In the kingdom of blind, an one eyed man is a king.
And maybe he would have sucked. Maybe all he is good at is finding loopholes in the prehistoric rules so his flock can follow them to at least some extent in the 21 century, without needing to stone whoever gets caught gathering sticks on Saturday ? Maybe the concept of rational thought, prepared to scrutinize itself, scientific principles calling a theory valid only if a condition for its nullifying can be described, maybe all of these concepts would be as logical to him as rules of Niddah (family purity) are to me ?
Or maybe Karl Sagan would be an amazing psalm writer ?
I don’t buy that…
DocWazoo says
Neyne – I don’t understand your test. What do racial prejudices have to do with theism? These prejudices were bred into us from the first grade, and are sometimes hard to shake off.
neyne says
@Doc
many things were bred into us and were hard to shake off, still we manage. homophobia for example. a model of a female body…..
i disagree that this is a matter of prejudice though. it is a conscious decision, not something that is done as an instinct. another argument supporting that is the fact that if you ask the majority of Israelis, they will not find anything wrong with this stand, nor would they like to let go of it.
Don’t get me wrong, I am not talking about choosing a partner from your own cultural group, I am talking about getting into situation where you identify an otherwise perfect person for you, perfect in everything, “except” not being jewish. in my opinion that is opposed to secularism, humanism, atheism.
Or as some (albeit religious) radio host has put it once: “I would prefer an evil Jewish girl, than good hearted gentile for my son’s bride”. The majority of israelis I have encountered are not this extreme but can be found on this spectrum.
I am not utterly pessimistic though. things are getting better and there are some steps forward in the mentality of the people. I am just calling spade a spade.

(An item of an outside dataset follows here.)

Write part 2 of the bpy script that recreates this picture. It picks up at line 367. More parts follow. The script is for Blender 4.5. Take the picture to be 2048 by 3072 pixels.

the great and powerful oz says
these guys
http://www.guardian.co.uk/world/2008/sep/21/israelandthepalestinians.middleeast1
need some of these
http://www.cafepress.com/cp/moredetails.aspx?productNo=110593258&pr=F&showbleed=false&colorNo=0&tab=1&Zoom=2
frog says
Tulse: And, at least for those most familiar with the American system, this is a bit weird, since it means that fundamental rights rely in part on “traditions” that may not explicitly recognize such rights, and because of that may be violated without the same level of recourse as would be found with a written document.
Have you read our constitution and compared it with the actual functioning of our political system? Our constitution is unwritten as well – the jargon is defined in the constitution, but it’s actual meaning depends on tradition.
Just read over the powers of the Presidency and Congress and compare to today’s de facto power. Compare the constitution to the Articles of Confederation – it’s basically an expansion on the latter, in no way creating a strong, centralized state with a massive presidential bureaucracy with vast regulatory (aka law-making) powers. Look at the Bill of Rights in that light; it didn’t mean then what it means today.
In many ways, a written constitution can be a danger. With an unwritten one, it is more difficult to delude oneself about the nature of a constitution, which is a constantly evolving body of basic law. Instead, one has the tendency to believe that one is following “The” constitution, and fail to see that all the words have changed meaning over the ensuing centuries. It’s like trying to read Chaucer by simply mapping cognates, and then thinking you have “translated” it.